They’ve Never Liked the Oil Industry

The incoming administration’s cancellation of the Keystone pipeline and its ideas on rolling back leasing on federal land signals its desire to act on climate change. But its assault on the oil industry is nothing new. In a letter to its shareholders dated 19 November 1970, Vulcan’s President, H.G. Warrington, noted the following:

Incomplete platform, Gulf of Mexico, November 1966

You have no doubt seen in the press reports of so-called ecological disasters happening in the Gulf of Mexico involving the oil industry. These occurrences in the past year have all but brought offshore construction to a standstill, and correspondingly our sales to these customers. The impact on sales and profits is substantial. There is however a bright spot in the overall picture. On December 15, 1970, in New Orleans, Louisiana, there will be the first wildcat offshore lease sale since June, 1968. It is hoped that this sale will signal the resumption of full scale operations in the Gulf of Mexico, and be a tangible stimulus to our business.
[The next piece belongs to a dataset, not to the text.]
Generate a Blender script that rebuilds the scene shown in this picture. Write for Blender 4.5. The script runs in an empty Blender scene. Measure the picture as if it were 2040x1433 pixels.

This is long before the increase of carbon dioxide in the atmosphere was identified as a problem. (The problem is not in identification, it’s in the ineffectual solutions that are proposed.) It is because fossil fuels have been the fuels for the engine of bourgeois prosperity, and that has been distasteful for many in this country, both during our last national nervous breakdown and this one as well.